Venezia / Veneza

fotografia: filipe sousa | julho 2003

A primeira vez de Goethe em Veneza, neste dia 28 de Setembro, há 235 anos.

«Estava, pois, escrito na minha folha do livro do destino que no dia 28 de Setembro de 1786, às cinco da tarde pela nossa hora, eu veria pela primeira vez Veneza, entrando nas lagunas pelo Brenta, e pouco depois poria pé e olhos nesta maravilhosa cidade insular, nesta república de castores. E assim, Deus seja louvado, Veneza deixa de ser para mim mais uma palavra apenas, um nome oco que tantas vezes me assustou, a mim, o inimigo fidagal dos invólucros sonoros das palavras.
Quando a primeira gôndola se aproximou do nosso barco (fazem isso para transportar rapidamente para Veneza os passageiros que têm pressa), lembrei-me de um brinquedo antigo em que já não pensava há cerca de vinte anos. O meu pai tinha um belo modelo de gôndola, que trouxera da sua viagem: estimava-o muito, e para mim era uma grande honra o poder brincar com ele. Os primeiros bicos de chapa de ferro brilhante, as cabines pretas, tudo me recebia e saudava com se de velhos conhecimentos se tratasse, e eu deliciei-me com esta amável reminiscência da juventude, durante tanto tempo ausente.
Estou bem alojado na «Rainha de Inglaterra», não muito longe da Praça de S. Marcos, e esta é a grande vantagem deste alojamento; as minhas janelas dão para um canal estreito entre casa altas, mesmo por baixo fica uma ponte de um arco e em frente uma viela estreita e muito animada.
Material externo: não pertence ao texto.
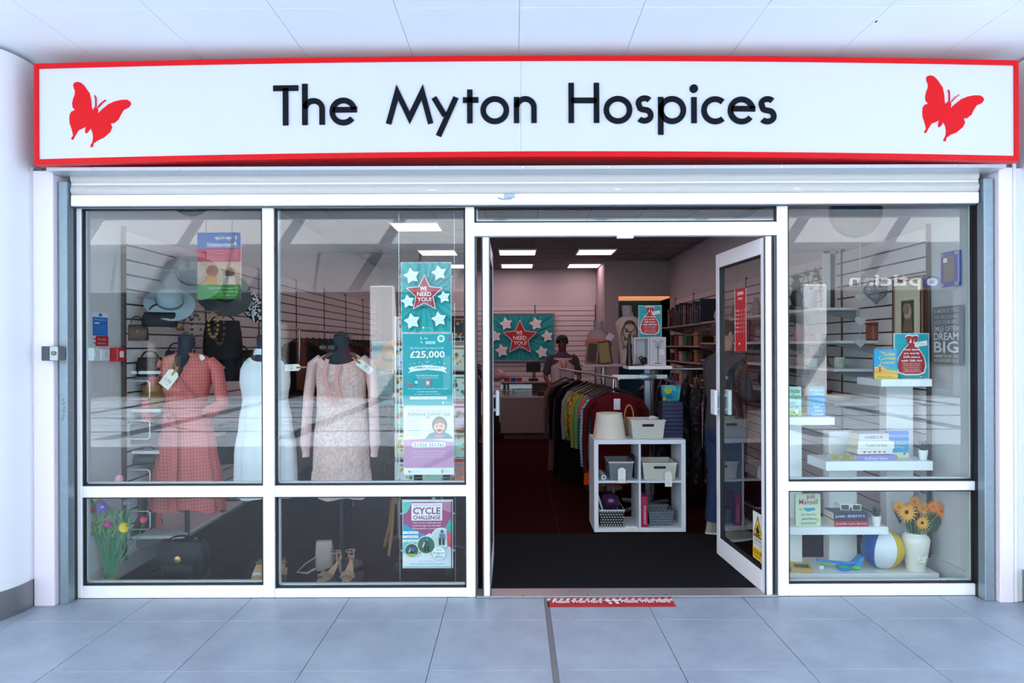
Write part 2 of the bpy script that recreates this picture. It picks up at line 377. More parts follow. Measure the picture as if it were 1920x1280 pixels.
mb=MB(); mb.rbox(X(93,yy2)+.0006,X(109,yy2),yy2-.004,-.12,Z(673,yy2),Z(646,yy2),.003); pl=ks.add('lock_plate',mb,mat('#8f9a9c',.35,.7),world=True)
mb=MB(); mb.m=Matrix.Translation((X(101.5,yy2),yy2-.004,Z(659,yy2)))@Matrix.Rotation(PI/2,4,'X'); mb.lathe([(.013,-.0005),(.013,.006),(.009,.008)],16); mb.box(-.002,.002,-.008,.008,.007,.009); ks.add('keyhole',mb,mat('#6d6a5e',.3,.8),under=pl,world=True,smooth=True)
# ---------------------------------------------------------------- fascia sign
YS=-.256
SW=(X(66,YS),X(1911,YS)); SZ=(Z(304,YS)+.03,Z(105,YS)); XC=(SW[0]+SW[1])/2; HWD=(SW[1]-SW[0])/2
def bowz(x): return -.036*((x-XC)/HWD)**2
sg=Th('shop_sign','long white fascia sign in a red frame above the whole shopfront, with two red butterflies','sign',(XC,0,SZ[0]))
N=28
def bow(mb):
    mb.v=[(p[0],p[1],p[2]+bowz(p[0])) for p in mb.v]; return mb
def barx(xa,xb,y0,y1,z0,z1):
    mb=MB(); mb.loft([[(xa+(xb-xa)*i/N,y0,z0),(xa+(xb-xa)*i/N,y1,z0),(xa+(xb-xa)*i/N,y1,z1),(xa+(xb-xa)*i/N,y0,z1)] for i in range(N+1)]); return mb
red=mat('#d60c16',.4,0,.015,spec=.2); signw=mat('#cfd0d9',.12,0,.006,spec=.5)
bt=.028
z0,z1=SZ[0],SZ[1]
seam=X(978,YS)
for xa,xb in ((SW[0]+.02,seam-.0006),(seam+.0006,SW[1]-.02)):
    sg.add('face_panel',bow(barx(xa,xb,YS+.004,YS+.02,z0+.02,z1-.02)),signw,world=True)
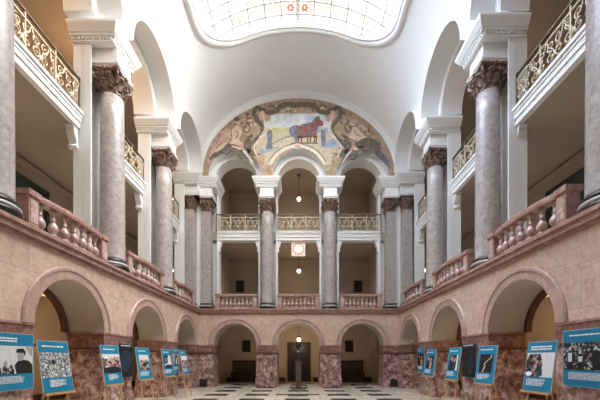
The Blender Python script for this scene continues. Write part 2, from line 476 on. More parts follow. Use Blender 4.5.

É aqui que vivo, e aqui ficarei por algum tempo, até que a minha encomenda para a Alemanha fique pronta e eu me tenha saciado da sede de ver esta cidade. A solidão por que tantas vezes tinha ansiado, posso desfrutá-la plenamente agora; pois nunca nos sentimos tão solitários como entre a multidão, no meio da qual podemos andar incógnitos. Em Veneza talvez só uma pessoa me conheça, e tão depressa não é natural que me encontre.»

J.W.Goethe, Viagem a Itália (Italienische Reise, 1786-1787), trad. João Barrento, Relógio d'Água Editores, Lisboa, pp. 78-79.